Templates.

The design.

As an integral part of the early development of Confluence's Whiteboarding tool, I led the creation of over 30+ features. One of the projects that significantly positively affected users and entailed multidisciplinary collaboration was the Templates project. This project had several crucial aspects, including identifying the essential templates to include, defining the structure and steps for each template, establishing a framework for future template designs, crafting a user-friendly modal for template access, designing engaging illustrations for templates, and effectively promoting these templates on our global Atlassian website.

We selected the templates to create, prioritizing them based on valuable insights gathered from user feedback and thorough competitor analysis. Currently, Confluence Whiteboards boasts a total of 19 templates within the product, with an additional 10 in the pipeline. The structure and layouts of these templates were thoughtfully designed, drawing inspiration from competitor research and comprehensive secondary research into common steps and objectives.

To ensure the templates catered to a wider range of user needs, I conducted interviews, particularly for templates that had broader use cases with various roles. An illustrative example of this approach was the development of the 'Incident Post-mortem' template, for which I interviewed our engineers and even observed an actual post-mortem session.

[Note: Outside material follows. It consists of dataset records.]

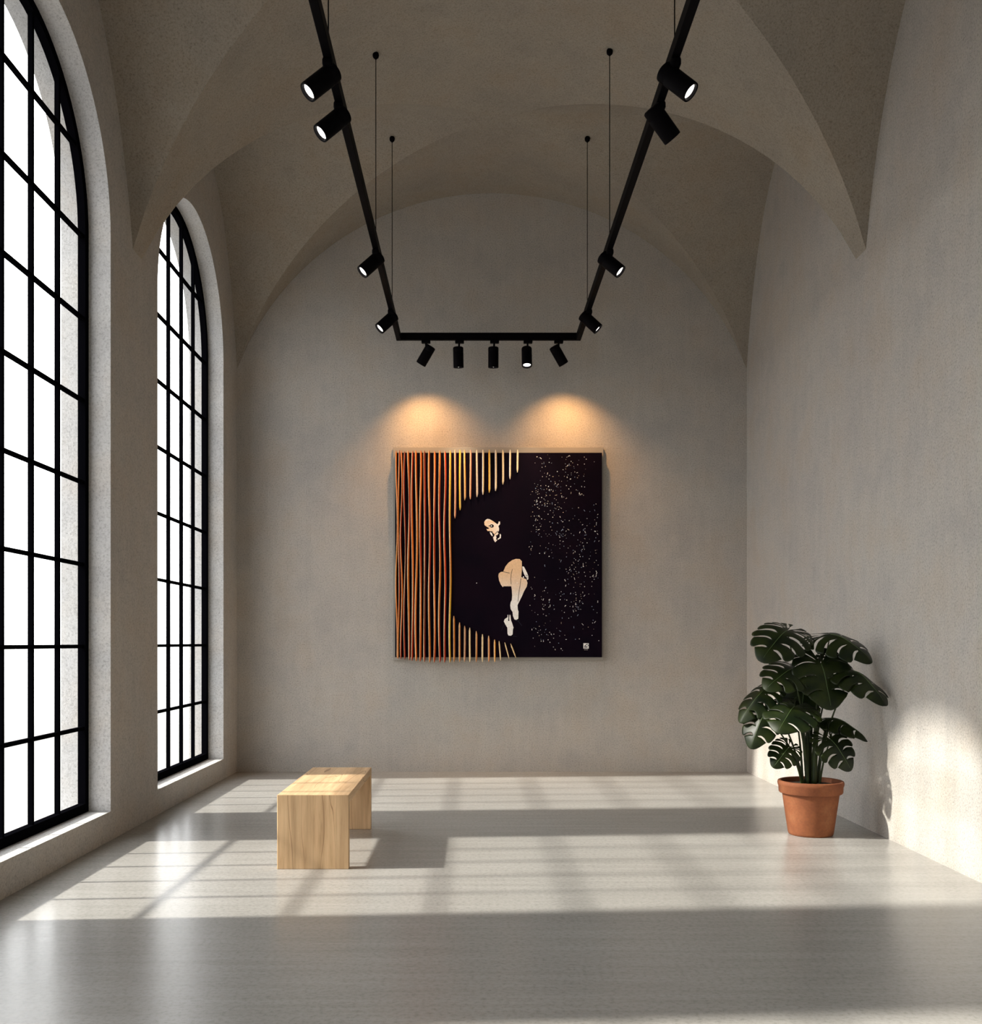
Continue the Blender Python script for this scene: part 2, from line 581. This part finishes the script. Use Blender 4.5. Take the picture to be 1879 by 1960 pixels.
def slat(u, v0, v1, body, edge, wavy, dev=0.0, ub=None, w=2.0):
    """one raised wavy slat of the relief: highlight band on its left, coloured body on its right"""
    b = bmesh.new()
    lay = b.verts.layers.float_color.new('paint')
    n = max(4, int((v1 - v0) / 6))
    ph, fq = random.uniform(0, 6.28), random.uniform(0.018, 0.030)
    yb, yf = PY, PY - 0.028
    rows = []
    for k in range(n + 1):
        s = k / n
        v = v0 + (v1 - v0) * s
        cu = u + ((ub - u) * s if ub else 0) + wavy * 0.7 * math.sin(fq * v + ph)
        q = 0.5 + 0.5 * math.sin(fq * 1.3 * v + ph * 2.1)
        wl, wr = w * (0.45 + 0.35 * q), w * (0.75 + (0.45 * (1 - q) if wavy else 0))
        taper = min(1, (s * n + 0.5) / 1.5, ((1 - s) * n + 0.5) / 1.5)
        wl *= taper; wr *= taper
        jt = random.uniform(0, 0.25)
        ce = mixc(edge, body[0], jt * 0.6)
        cb = mixc(body[0], body[1], 0.5 + 0.5 * math.sin(fq * 0.9 * v + ph * 1.7))
        cc = mixc(cb, BRN, 0.6 if wavy > 0.5 else 0.25)
        prof = [(-wl, yb, ce), (-wl, yf + 0.006, ce), (-wl * 0.5, yf, ce), (-wl * 0.1, yf, cb), (wr * 0.6, yf + 0.003, cb), (wr, yf + 0.012, cc), (wr, yb, cc)]
        row = []
        for du, y, c in prof:
            P = pp(cu + du, v)
            vv = b.verts.new((P.x, y, P.z))
            vv[lay] = c
            row.append(vv)
        rows.append(row)
    for r0, r1 in zip(rows, rows[1:]):
        for i in range(len(r0) - 1):
            b.faces.new((r0[i], r0[i + 1], r1[i + 1], r1[i]))
        b.faces.new((r0[-1], r0[0], r1[0], r1[-1]))
    b.faces.new(rows[0]); b.faces.new(list(reversed(rows[-1])))
    bmesh.ops.recalc_face_normals(b, faces=b.faces[:])
    link('slat', b, M_PAINT, art)

full = [759, 763, 768, 774.5, 782, 789, 796.5, 804.5, 812.5, 821.5, 831, 841, 851, 861]
bodies = [(ORG, AMB), (AMB, RED), (ORG, RED), (RED, BRN), (AMB, RED), (RED, ORG), (ORG, AMB), (RED, ORG), (RED, BRN), (AMB, RED), (RED, ORG), (AMB, RED), (s2l(214, 70, 28), RED), (AMB, s2l(230, 190, 60))]
for i, u in enumerate(full):
    e = CREAM if i % 3 else CREAM
    slat(u, 863 + random.uniform(-1, 1.5), 1260 + min(8, i * 0.9), bodies[i], e, 1.9 if i < 7 else 1.1, w=1.7 if i < 4 else 2.35)
top = [(870.6, 992.5, ORG, CREAM), (880, 976.7, YEL, YEL), (889, 957.7, s2l(240, 170, 70), CREAM), (900, 956, ORG, CREAM), (912.5, 951.5, s2l(235, 205, 180), CREAM),
       (924, 947, CREAM, WHT), (936, 943, YEL, s2l(245, 180, 40)), (948, 940, CREAM, WHT), (961.8, 927.5, CREAM, CREAM), (975.9, 917.4, CREAM, WHT), (990, 904.6, CREAM, CREAM)]
for u, v1, bc, ec in top:
    slat(u, 861.5, v1, (bc, mixc(bc, WHT, 0.25)), ec, 0.25, w=2.2)
bot = [(868.6, 1179, AMB), (879.4, 1191.5, AMB), (888.7, 1198, RED), (898.8, 1201.5, CREAM), (911, 1208, AMB), (923, 1214, CREAM), (934.7, 1217, ORG), (946.5, 1224, s2l(240, 160, 50))]
for u, v0, bc in bot:
    slat(u, v0, 1267, (bc, mixc(bc, CREAM, 0.4)), CREAM, 0.25, w=2.1)
for u0, u1, v0, v1 in ((955, 958, 1227, 1264), (965.6, 974, 1229.5, 1261), (977, 987, 1232, 1259)):
    slat(u0, v0, v1, (s2l(240, 180, 80), CREAM), CREAM, 0.0, ub=u1, w=1.7)

# painted figure: flat shapes on the canvas (crop pixels -> photo pixels)
def cp(x, y):
    return 900 + x / 7.0, 960 + y / 7.0
PEACH, SKIN, PALE = s2l(232, 196, 158), s2l(240, 205, 168), s2l(236, 222, 208)
DARK = s2l(14, 10, 18)
class Paint:
    def __init__(self):
        self.b = bmesh.new()
        self.lay = self.b.verts.layers.float_color.new('paint')
    def poly(self, pts, col, lift=0.0):
        vs = []
        for x, y in pts:
            u, v = cp(x, y)
            P = pp(u, v)
            w = self.b.verts.new((P.x, PY - 0.0012 - lift, P.z))
            w[self.lay] = col(x, y) if callable(col) else col
            vs.append(w)
        for tri in tessellate_polygon([[Vector((x, y, 0)) for x, y in pts]]):
            self.b.faces.new([vs[i] for i in tri])
    def line(self, pts, w, col, lift=0.0008):
        for (x0, y0), (x1, y1) in zip(pts, pts[1:]):
            dx, dy = x1 - x0, y1 - y0
            l = math.hypot(dx, dy) or 1
            nx, ny = -dy / l * w / 2, dx / l * w / 2
            self.poly([(x0 + nx, y0 + ny), (x1 + nx, y1 + ny), (x1 - nx, y1 - ny), (x0 - nx, y0 - ny)], col, lift)
    def done(self, name):
        for f in self.b.faces:
            f.normal_update()
            if f.normal.y > 0:
                f.normal_flip()
        return link(name, self.b, M_PAINT, art)
P = Paint()
P.poly([(230, 232), (260, 238), (300, 260), (335, 285), (362, 305), (376, 290), (378, 268), (397, 268), (398, 302), (375, 330), (385, 360), (382, 395), (362, 412),
        (378, 425), (360, 450), (340, 452), (350, 475), (345, 505), (360, 520), (332, 545), (315, 520), (303, 482), (320, 462), (325, 440), (308, 425), (278, 402), (255, 395),
        (230, 395), (215, 365), (240, 370), (250, 355), (215, 335), (190, 315), (185, 275), (205, 245)],
       lambda x, y: mixc(SKIN, WHT, 0.75 if (x > 360 or y > 440 or y < 250) else 0.05))
P.poly([(258, 408), (285, 418), (300, 455), (293, 467), (270, 440)], WHT)
P.poly([(395, 430), (410, 445), (408, 490), (370, 512), (363, 500), (392, 480)], WHT)
P.poly([(287 + 27 * math.cos(k * PI / 8), 327 + 22 * math.sin(k * PI / 8)) for k in range(16)], DARK, 0.0008)
P.poly([(282 + 9 * math.cos(k * PI / 5), 327 + 9 * math.sin(k * PI / 5)) for k in range(10)], WHT, 0.0014)
P.line([(243, 328), (262, 322), (282, 318)], 9, DARK)
P.line([(330, 435), (350, 412), (372, 392)], 6, DARK)
P.line([(272, 405), (288, 402), (298, 415)], 9, DARK)
P.done('painted_face')
P = Paint()
P.poly([(440, 940), (470, 870), (510, 820), (560, 785), (610, 768), (660, 770), (690, 800), (690, 900), (682, 1010), (700, 1020), (722, 1030), (748, 1040), (765, 1090),
        (755, 1140), (720, 1200), (690, 1270), (650, 1350), (632, 1388), (636, 1450), (645, 1470), (642, 1570), (615, 1586), (590, 1580), (570, 1530), (565, 1480), (540, 1440),
        (533, 1390), (540, 1350), (555, 1320), (560, 1260), (555, 1180), (548, 1135), (445, 1135), (435, 1147), (410, 1115), (385, 1060), (375, 1000), (380, 965), (410, 942)],
       lambda x, y: mixc(mixc(PEACH, PALE, min(1, max(0, (y - 950) / 300))), WHT, min(1, max(0, (y - 1180) / 180))))
GR = s2l(70, 62, 56)
P.line([(440, 940), (480, 948), (525, 958)], 6, GR)
P.line([(565, 905), (548, 955), (541, 1030), (546, 1110)], 6, GR)
P.line([(677, 1030), (665, 1130), (645, 1250), (638, 1340)], 6, GR)
P.done('painted_legs')
P = Paint()
P.poly([(695, 870), (715, 870), (738, 910), (762, 960), (776, 1000), (776, 1040), (762, 1052), (752, 1022), (735, 1002), (718, 970), (700, 920)], WHT)
P.line([(738, 985), (768, 992)], 7, DARK); P.line([(752, 1000), (762, 1030)], 5, DARK)
P.poly([(703, 1003), (718, 1003), (720, 1020), (706, 1022)], WHT)
P.done('painted_hand')
P = Paint()
P.poly([(498, 1518), (508, 1518), (510, 1565), (505, 1600), (522, 1600), (521, 1560), (524, 1518), (536, 1518), (545, 1590), (560, 1630), (578, 1690), (570, 1712), (566, 1780), (545, 1797),
        (510, 1795), (498, 1770), (495, 1690), (470, 1650), (448, 1605), (460, 1575), (498, 1550)], WHT)
NAVY = s2l(30, 34, 48)
P.line([(600, 1592), (640, 1600), (690, 1665)], 7, NAVY); P.line([(640, 1600), (655, 1590)], 6, NAVY)
P.line([(455, 1640), (415, 1730)], 4, NAVY); P.line([(570, 1800), (625, 1812)], 5, NAVY)
P.done('painted_foot')

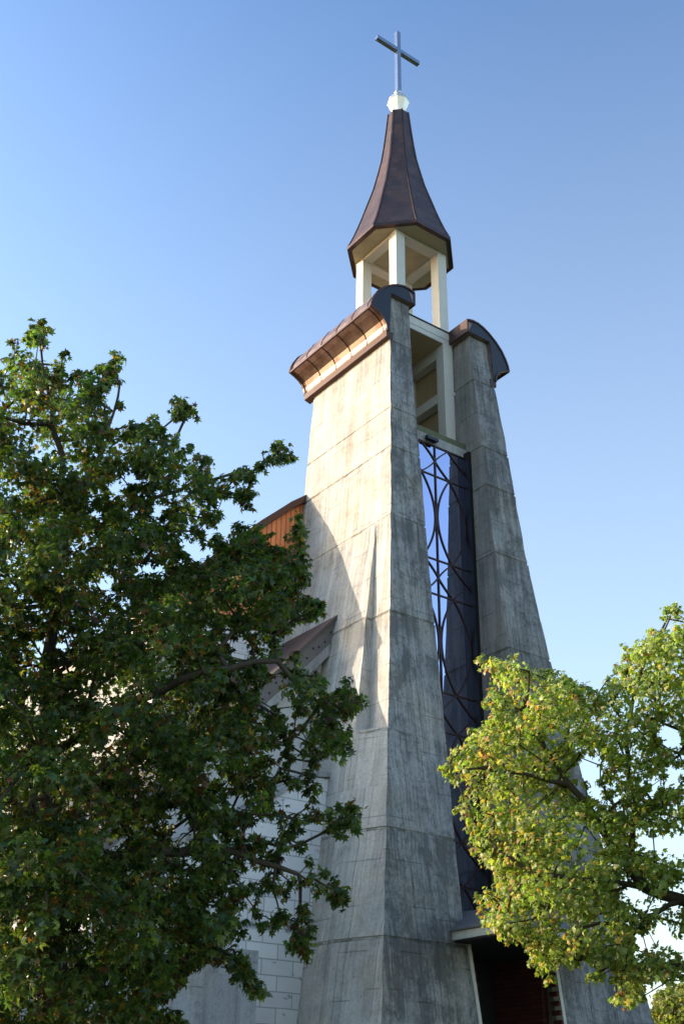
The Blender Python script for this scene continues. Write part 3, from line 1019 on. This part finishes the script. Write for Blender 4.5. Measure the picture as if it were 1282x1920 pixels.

In the context of the modal, I delved into information architecture, aligning it with other menu structures prevalent in Atlassian products while categorizing and mapping the templates for streamlined access and consistency.

The process.

  • We started the project by collaborating with our product managers to strategize and determine the selection of templates to create. Concurrently, I conducted a competitor analysis and secondary research on each facilitation template. I explored the display of templates within our product and examined categorization practices both within and outside of Atlassian.

  • I initiated the template creation process by establishing a foundational flow for each template, collaborating closely with our content designer and Product Manager to refine and enhance it. Subsequently, I delved into the elements that could effectively differentiate steps and delineate activity spaces within the templates.

    I then proceeded to create these templates within the product and encouraged the team to use them for a week, actively collecting valuable feedback from these sessions. This feedback informed iterative adjustments to terminology and structural elements for improved user experience. Additionally, I crafted a framework outlining guidelines and rules for the team's use.

    Once the templates had achieved a polished state, Began the design of the template menu. I looked into information architecture in Atlassian menus, to ensure mental models cross-product align. I conducted internal discoverability tests to ensure correct categorisation.

  • I collaborated closely with our engineering team to integrate the templates and the template modal into the product, addressing edge cases and ensuring smooth interactions. Our final step involved conducting a thorough team test of the feature to guarantee a seamless user experience before making it available to our customers

The impact.

Templates represent one of the most widely embraced features within Whiteboards, and to this day, we continually receive consistent user feedback validating the efficiency they bring to collaborative efforts on whiteboards. We have a constant demand for new templates - with hundreds of requests pouring in each month. Due to this popularity, the feature is displayed on our core marketing page on the Atlassian website.